This dissertation details efforts to achieve high-frequency, low-power, stable microelectromechanical systems (MEMS) resonator-based oscillators. This endeavor quickly identifies the key resonator performance enablers to be high frequency, high quality factor (Q), and low motional resistance (Rx). Towards this end, we explore two micromechanical resonator transduction mechanisms: capacitive-gap and piezoelectric. The high Qs of capacitive-gap MEMS resonators have already enabled stable oscillators, with commercial examples of them now permeating the industry. They, however, remain at conventional frequencies in the tens of MHz, since their motional resistances increase with frequency and thereby lead to high oscillator power consumption.

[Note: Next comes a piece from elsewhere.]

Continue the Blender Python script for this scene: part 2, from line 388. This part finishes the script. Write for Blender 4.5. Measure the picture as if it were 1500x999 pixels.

On the other hand, piezoelectric MEMS resonators can achieve low motional resistance even at GHz frequencies, and GHz oscillators referenced to such resonators have already been demonstrated with reasonable power consumption. However, the insufficient Q of piezoelectric MEMS resonators leads to mediocre oscillator phase noise and poorer (than capacitive-gap) long-term stability. This dissertation attempts to achieve low-power high-frequency stable oscillators using both types of MEMS resonators by lowering the Rx of high-frequency capacitive-gap resonators with the use of large-scale array-composites (Chapter 2), increasing the Q of both types of resonators by UV-Ozone treatment (Chapter 3), and increasing the Q of piezoelectric resonators by converting them into capacitive-piezoelectric (Cap-Piezo) resonators (Chapter 4).

Following Chapter 1 which introduces the background of oscillators, Chapter 2 demonstrates a Pierce oscillator referenced to a capacitive-gap 199.2-MHz polysilicon two-by-five radial-contour mode 13.4-um-radius disk array-composite resonator with 36.1-nm transducing gap and achieved phase noise marks of -104.7dBc/Hz at 1-kHz offset and -149.6dBc/Hz far from the carrier. The array-composite resonator employs electrode-less buffer disks at the end of the array to avoid electrode-resonator contact and ensure proper device functions. Extensive FEA suggests large-scale differential array-composite resonator dampens spurious modes. A dual-mode 200-MHz oscillator demonstrates the use of the spurious mode of the 13.6-nm gap array-composite reference resonator.

Pursuant to recovering contaminated MEMS resonators and also further improving resonator Q, Chapter 3 presents an ultraviolet (UV)-ozone treatment process capable of atomic-scale surface cleaning that has enabled the highest measured room temperature Q and frequency-Q product (f-Q) for on-chip polysilicon acoustic resonators to date while also demonstrating an ability to restore catastrophically contaminated devices to operational performance specs.

Finally, Chapter 4 presents the first demonstration of a closed-loop oscillator referenced to a 20.4-um-radius high-Q radial-contour mode Aluminum Nitride (AlN) Cap-Piezo resonator that posts a measured phase noise of -87 dBc/Hz at 1-kHz offset from its 167.3-MHz carrier while consuming only 173 uW. The key enabler of this demonstration is the improved fabrication process which improves the yield of the Cap-Piezo resonator. The fabricated resonators achieved a Q of 4,568 at 311MHz and 4,536 at 167MHz. The Q of these resonators is limited by the stress-gradient-induced resonator-electrode contact. The Q may further increase by optimizing the AlN sputtering to minimize its vertical stress gradient. AlN Cap-Piezo whispering-gallery-mode (WGM) disk resonators are fabricated and tested, but the disk-to-electrode contact lowers the Q and prevents the direct determination of the intrinsic Q of AlN.